Jan. 27th, 2015

vinceconaway: (Holland Head Shot)
I'm back on the road tomorrow. Last week I spent two days in NYC, then four days in Montreal followed by two days outside Boston. It was a mix of social and business, and yet another reminder of how much I enjoy playing medieval dress up in the SCA.

In the morning I drive to Cincinnati by way of the Ohio State music library in Columbus. After an evening with my oldest friend I'll be on to North Carolina for a few house concerts before making another social call in Richmond. Then I'll be spending two days at home visiting my parents before heading to Kitchener, Ontario, for more social time and SCA.

This is my slow season, and I keep myself on the road because that's where I feel most comfortably myself. I'm deeply thankful for the many friends who make it all possible, and are so very welcoming. I really enjoy hanging out, intermixed with research and rehearsal, but I'm also looking forward to my spring kicking into high gear. After I leave Kitchener I'll spend my mom's birthday with family, and then on 2/10 I dive back into the saddle as I head to Italy for three months of busking.

I can hardly wait.
vinceconaway: (Holland Head Shot)
"I keep myself on the road because that's where I feel most comfortably myself."

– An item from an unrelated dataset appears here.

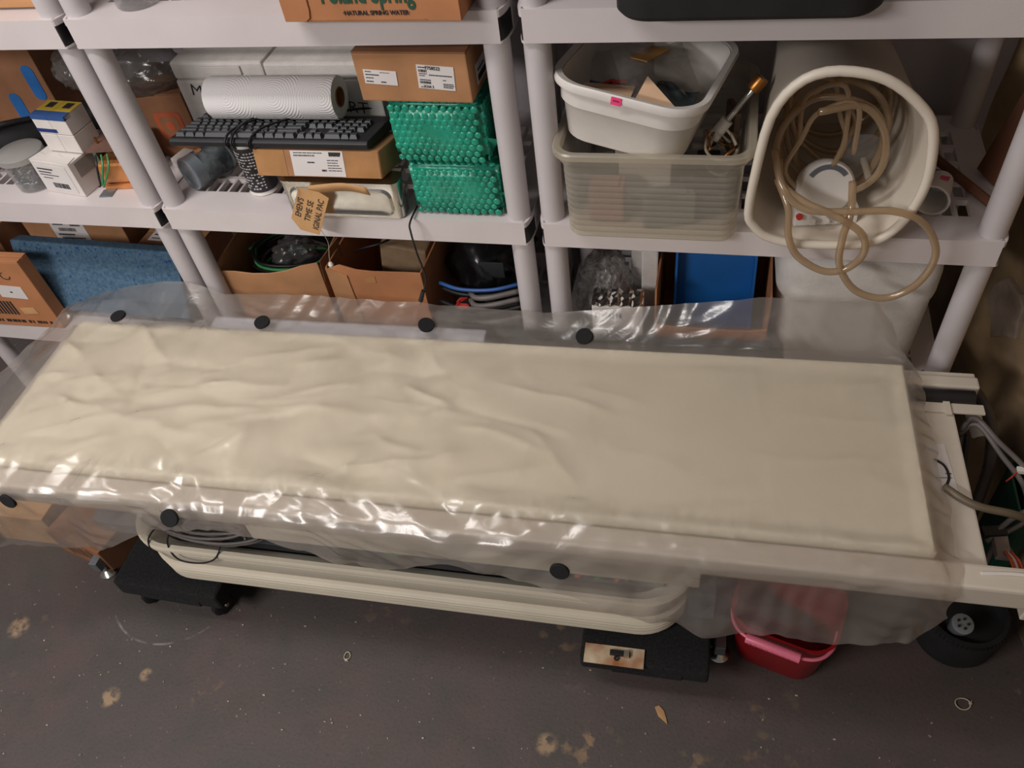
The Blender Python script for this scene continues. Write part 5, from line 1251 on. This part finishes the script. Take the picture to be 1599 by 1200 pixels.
# ------------------------------------------------------------------ floor: dollies, bucket, boxes, litter
def dolly(name, lab, x0, x1, y0, y1, rz, zb=0.085, inset=0.05):
    cx, cy = (x0+x1)/2, (y0+y1)/2; a, b = (x1-x0)/2, (y1-y0)/2
    t = thing(name, lab, 'dolly', (cx, cy, 0), rz, group='black carpeted dollies')
    MB().span((-a, -b, zb), (a, b, 0.150)).build('carpeted_deck', CARPET, t, bevel=0.010, seg=3)
    MB().span((-a*0.5, -b-0.003, zb+0.003), (a*0.6, -b+0.01, zb+0.025)).build('carpet_fold', CARPET, t, bevel=0.003)
    for sx_ in (-1, 1):
        for sy_ in (-1, 1):
            x, y = sx_*(a-0.045), sy_*(b-inset)
            c = MB().lathe([(0, -0.011), (0.026, -0.011), (0.031, -0.007), (0.031, 0.007), (0.026, 0.011), (0, 0.011)], 22, Matrix.Translation((x, y-0.012, 0.0315)) @ Matrix.Rotation(PI/2, 4, 'Y') @ Matrix.Rotation(0.4, 4, 'X')).build('caster_wheel', BLACK, t, smooth=True)
            MB().span((x-0.016, y-0.018, 0.058), (x+0.016, y+0.016, 0.085)).build('caster_fork', STEEL, c, bevel=0.002)
            MB().cyl((x-0.016, y-0.012, 0.0315), (x+0.016, y-0.012, 0.0315), 0.006, n=10).build('axle', CHROME, c)
    return t
dolly('furniture_dolly', 'black carpeted furniture dolly under the left end of the base cover', -0.228, 0.080, -0.570, -0.13, math.radians(0))
d2 = dolly('furniture_dolly', 'black carpeted furniture dolly with rusty plate under right end of base', 1.020, 1.312, -0.565, -0.13, math.radians(1.7), 0.098, 0.14)
t = thing('latch_plate', 'cream rusty metal plate with small latch on the right dolly', 'plate', (1.105, -0.550, 0.1512), math.radians(2))
MB().span((-0.068, -0.026, 0), (0.068, 0.020, 0.004)).build('plate', RUST, t, bevel=0.001)
MB().span((-0.01, -0.004, 0.004), (0.036, 0.008, 0.012)).build('latch_body', BLACK, t, bevel=0.001)
MB().span((0.022, -0.006, 0.004), (0.034, 0.008, 0.014)).build('latch_bolt', CHROME, t)
MB().lathe([(0.003, -0.0015), (0.006, -0.0015), (0.006, 0.0015), (0.003, 0.0015)], 12, Matrix.Translation((0.006, -0.010, 0.007)), closed=True).build('ring', BLACK, t)
# red pail with pink handle
t = thing('red_pail', 'red plastic caddy pail with pink handle under the right of the table', 'bucket', (1.482, -0.385, 0), math.radians(-14))
def pail(wd, dp, r, z_): return rrect(wd, dp, r, 8, 0, 0, z_)
MB().loft([pail(0.190, 0.155, 0.05, 0.0), pail(0.195, 0.16, 0.052, 0.004), pail(0.230, 0.19, 0.058, 0.190), pail(0.238, 0.198, 0.06, 0.194), pail(0.238, 0.198, 0.06, 0.200), pail(0.226, 0.186, 0.057, 0.200), pail(0.190, 0.155, 0.05, 0.008)], True, True).build('body', RED, t, smooth=True)
hd = MB().tube([(-0.112, -0.02, 0.190), (-0.108, -0.075, 0.196), (-0.075, -0.112, 0.200), (0.0, -0.122, 0.203), (0.075, -0.112, 0.200), (0.108, -0.075, 0.196), (0.112, -0.02, 0.190)], 0.0042, 8, sub=8).build('handle', PINK, t, smooth='all')
gr = MB().cyl((-0.066, -0.119, 0.203), (0.052, -0.121, 0.205), 0.0115, n=16).build('grip', PINK, hd, smooth=True, bevel=0.002)
mb = MB()
for k in range(9): mb.box((-0.055+k*0.012, -0.132, 0.205), (0.006, 0.002, 0.0025))
mb.build('grip_ridges', mat('pink_shadow', (196, 92, 118), 0.5), hd)
label(t, topside(0.03, -0.070, 0.2012, 0.0) if False else front(0.02, -0.0915, 0.150), 0.05, 0.026, [(0.1, 0.55, 0.6, 0.1), (0.55, 0.3, 0.25, 0.1)])
mb = MB()
for k in range(12): mb.box((-0.05+0.009*k, 0, 0.0006), (0.006, 0.05*(0.6+0.4*math.sin(k*1.7)**2), 0.0005), front(-0.01, -0.0945, 0.175))
mb.build('side_print', mat('pale_red_print', (186, 92, 96), 0.6), t)
# cartons on the floor under the left end
t = carton('floor_carton', 'tan cardboard carton on the floor under the left end of plastic', (0.34, 0.20, 0.14), (-0.735, -0.325, 0), math.radians(2), KRAFT)
t = thing('printed_floor_carton', 'brown printed carton on the floor beside the left dolly', 'box', (-0.435, -0.370, 0), math.radians(-12))
MB().span((-0.105, -0.09, 0), (0.105, 0.09, 0.11)).build('body', CARD2, t, bevel=0.003)
mb = MB()
for k in range(4): mb.box((0.0, -0.012*k+0.02, 0.0006), (0.19, 0.0012, 0.0005), front(0.0, -0.0905, 0.06))
for x in (-0.05, 0.02, 0.06): mb.box((x, 0, 0.0006), (0.0012, 0.045, 0.0005), front(0.0, -0.0905, 0.06, roll=0.3))
mb.build('line_print', INK, t)
t = thing('rubber_wheel', 'black rubber wheel with steel hub on the floor at the left edge', 'wheel', (-0.800, -0.478, 0.050), math.radians(70))
MB().lathe([(0, -0.014), (0.036, -0.016), (0.046, -0.012), (0.049, 0), (0.046, 0.012), (0.036, 0.016), (0, 0.014)], 26, Matrix.Rotation(PI/2, 4, 'X')).build('tyre', BLACK, t, smooth=True)
MB().lathe([(0, -0.019), (0.016, -0.019), (0.018, -0.013), (0.018, 0.013), (0.016, 0.019), (0, 0.019)], 16, Matrix.Rotation(PI/2, 4, 'X')).build('hub', STEEL, t, smooth=True)
def tie_loop(lab, loc, r, rz):
    t = thing('cable_tie', lab, 'cable tie', loc, rz)
    MB().tube([(r*math.cos(a), r*1.25*math.sin(a), 0.002+0.003*math.sin(a)**2) for a in [k*2*PI/10 for k in range(10)]], 0.0014, 6, cyclic=True).build('band', TIE, t, smooth='all')
    MB().box((0, -r*1.3, 0.003), (0.006, 0.006, 0.005)).build('head', TIE, t, bevel=0.001)
    MB().tube([(0, -r*1.3, 0.003), (0.006, -r*1.7, 0.003)], 0.0012, 5).build('tail', TIE, t)
tie_loop('small pale cable tie loop lying on the open floor in front of base cover', (0.420, -0.603, 0.0), 0.008, 0.1)
tie_loop('pale cable tie loop on the floor at the right, near the drum', (1.883, -0.350-0.12, 0.0), 0.013, 1.8)
o = MB().prism([(-0.022, -0.006), (0.0, -0.010), (0.026, -0.002), (0.014, 0.003), (-0.004, 0.008), (-0.020, 0.005)], 0.003).build('wood_splinter', mat('pale_wood', (178, 138, 96), 0.8, var=0.15), bevel=0.0006, seg=1)
place(tag(o, 'pale wood splinter lying on the floor in front of the right dolly', 'splinter'), (1.222, -0.520-0.09, 0.0005), -0.9)
rnd = random.Random(77); mb = MB()
for k in range(170):
    x, y = rnd.uniform(-0.5, 1.9), rnd.uniform(-1.0, -0.50); s_ = rnd.uniform(0.0012, 0.0035)
    mb.box((x, y, s_*0.4), (s_*rnd.uniform(0.8, 2.2), s_, s_*0.8), None)
o = mb.build('floor_grit', mat('grit', (168, 152, 134), 0.9, var=0.3, scale=60)); o['kind'] = 'stuff'
tag(o, 'scattered pale grit and crumbs on the dark floor', 'grit')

That's a telling quote that I nonchalantly tossed off in my previous post. And I escalated: the title of these two posts comes from Up in the Air:

"Make no mistake, your relationships are the heaviest components in your life. All those negotiations and arguments and secrets, the compromises. The slower we move the faster we die. Make no mistake, moving is living. Some animals were meant to carry each other to live symbiotically over a lifetime. Star-crossed lovers, monogamous swans. We are not swans. We are sharks."

It's a brutal read, the shark speech, stripped of the charisma of George Clooney's delivery, yet it sums up both my greatest triumphs and biggest regrets. But when I'm feeling down, there's nothing like looking at my upcoming travel plans to perk myself up. Before I swore off the possibility, it also acted as a defense mechanism because I would never attempt suicide while holding an unused plane ticket.

"I’ve driven across deserts driven by the irony,
That only being shackled to the road could ever I be free"

Frank Turner is another patron saint of mine, writing my life in music. And a comfort that I'm not the only one who feels this way (thanks a million [livejournal.com profile] velvetmae)

My suitcase is packed, I have two small trips and a big one in the next two weeks, and I'm thrilled to be moving again.